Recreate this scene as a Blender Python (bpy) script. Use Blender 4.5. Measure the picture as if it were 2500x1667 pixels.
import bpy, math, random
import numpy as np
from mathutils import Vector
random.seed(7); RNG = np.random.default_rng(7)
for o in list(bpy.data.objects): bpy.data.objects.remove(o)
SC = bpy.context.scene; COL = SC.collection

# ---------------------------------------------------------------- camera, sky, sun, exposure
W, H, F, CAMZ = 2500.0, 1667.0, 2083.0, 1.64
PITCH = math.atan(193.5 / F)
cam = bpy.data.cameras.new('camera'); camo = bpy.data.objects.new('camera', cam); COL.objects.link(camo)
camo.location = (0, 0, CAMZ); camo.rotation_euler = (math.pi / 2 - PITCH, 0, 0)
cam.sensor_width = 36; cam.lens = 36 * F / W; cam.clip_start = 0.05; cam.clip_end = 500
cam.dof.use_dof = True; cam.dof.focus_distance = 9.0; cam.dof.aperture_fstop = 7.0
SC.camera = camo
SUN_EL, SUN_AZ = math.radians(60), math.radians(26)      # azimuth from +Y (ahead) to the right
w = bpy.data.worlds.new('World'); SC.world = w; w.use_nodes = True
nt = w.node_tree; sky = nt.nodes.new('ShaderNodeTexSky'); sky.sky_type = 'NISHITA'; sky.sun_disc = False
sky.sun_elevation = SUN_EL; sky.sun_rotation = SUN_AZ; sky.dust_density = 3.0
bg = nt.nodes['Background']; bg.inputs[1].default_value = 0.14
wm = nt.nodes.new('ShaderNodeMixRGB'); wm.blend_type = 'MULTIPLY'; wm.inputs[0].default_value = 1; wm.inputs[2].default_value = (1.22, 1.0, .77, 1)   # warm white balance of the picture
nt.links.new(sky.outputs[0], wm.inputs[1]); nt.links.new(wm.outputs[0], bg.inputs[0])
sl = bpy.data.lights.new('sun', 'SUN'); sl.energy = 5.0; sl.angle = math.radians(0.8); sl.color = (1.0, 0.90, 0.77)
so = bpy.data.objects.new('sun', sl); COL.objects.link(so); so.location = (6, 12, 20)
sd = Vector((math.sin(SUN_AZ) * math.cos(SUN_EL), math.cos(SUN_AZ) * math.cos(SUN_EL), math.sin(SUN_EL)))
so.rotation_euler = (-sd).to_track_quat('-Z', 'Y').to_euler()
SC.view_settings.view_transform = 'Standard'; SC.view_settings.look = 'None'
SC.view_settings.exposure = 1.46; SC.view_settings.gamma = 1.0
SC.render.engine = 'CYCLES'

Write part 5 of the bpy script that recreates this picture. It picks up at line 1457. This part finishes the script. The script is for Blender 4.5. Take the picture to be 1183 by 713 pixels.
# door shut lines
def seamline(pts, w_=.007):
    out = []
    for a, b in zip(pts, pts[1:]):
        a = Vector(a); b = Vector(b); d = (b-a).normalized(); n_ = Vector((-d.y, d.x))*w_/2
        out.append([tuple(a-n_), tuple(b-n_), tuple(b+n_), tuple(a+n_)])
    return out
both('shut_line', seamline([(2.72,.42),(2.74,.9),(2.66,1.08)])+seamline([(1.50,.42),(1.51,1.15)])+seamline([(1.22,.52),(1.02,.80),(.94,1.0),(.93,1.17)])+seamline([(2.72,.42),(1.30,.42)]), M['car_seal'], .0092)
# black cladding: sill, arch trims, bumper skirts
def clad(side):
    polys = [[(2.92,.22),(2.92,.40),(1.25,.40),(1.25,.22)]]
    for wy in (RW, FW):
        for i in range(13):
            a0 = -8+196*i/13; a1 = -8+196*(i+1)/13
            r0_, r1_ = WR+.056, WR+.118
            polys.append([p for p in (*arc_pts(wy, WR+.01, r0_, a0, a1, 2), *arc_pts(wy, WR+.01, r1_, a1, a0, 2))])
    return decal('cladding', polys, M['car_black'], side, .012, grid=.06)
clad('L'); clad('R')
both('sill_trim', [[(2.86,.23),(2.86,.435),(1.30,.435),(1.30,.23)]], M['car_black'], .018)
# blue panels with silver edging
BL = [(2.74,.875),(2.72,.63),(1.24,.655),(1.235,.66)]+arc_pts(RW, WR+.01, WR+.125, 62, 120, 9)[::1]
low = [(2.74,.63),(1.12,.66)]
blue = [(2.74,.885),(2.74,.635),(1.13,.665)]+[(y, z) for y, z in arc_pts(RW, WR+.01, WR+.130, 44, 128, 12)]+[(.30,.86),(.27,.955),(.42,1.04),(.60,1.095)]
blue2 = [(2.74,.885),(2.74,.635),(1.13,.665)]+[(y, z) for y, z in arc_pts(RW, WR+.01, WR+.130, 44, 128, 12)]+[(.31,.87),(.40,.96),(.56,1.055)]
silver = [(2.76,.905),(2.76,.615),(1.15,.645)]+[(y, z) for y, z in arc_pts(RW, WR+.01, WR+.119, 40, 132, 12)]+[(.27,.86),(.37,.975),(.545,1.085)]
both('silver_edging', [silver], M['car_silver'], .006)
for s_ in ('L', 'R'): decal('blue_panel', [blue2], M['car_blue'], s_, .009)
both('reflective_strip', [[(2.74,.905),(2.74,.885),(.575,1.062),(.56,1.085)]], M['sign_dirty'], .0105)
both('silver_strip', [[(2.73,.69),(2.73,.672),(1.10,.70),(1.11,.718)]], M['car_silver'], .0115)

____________

▶ [Task instructions] What are the exact lines from the beginning of the material through the line containing "SC = bpy.context.scene; COL = SC.collection"? Write out those lines alone.

▶ [Written answer]
Recreate this scene as a Blender Python (bpy) script. Use Blender 4.5. Measure the picture as if it were 2500x1667 pixels.
import bpy, math, random
import numpy as np
from mathutils import Vector
random.seed(7); RNG = np.random.default_rng(7)
for o in list(bpy.data.objects): bpy.data.objects.remove(o)
SC = bpy.context.scene; COL = SC.collection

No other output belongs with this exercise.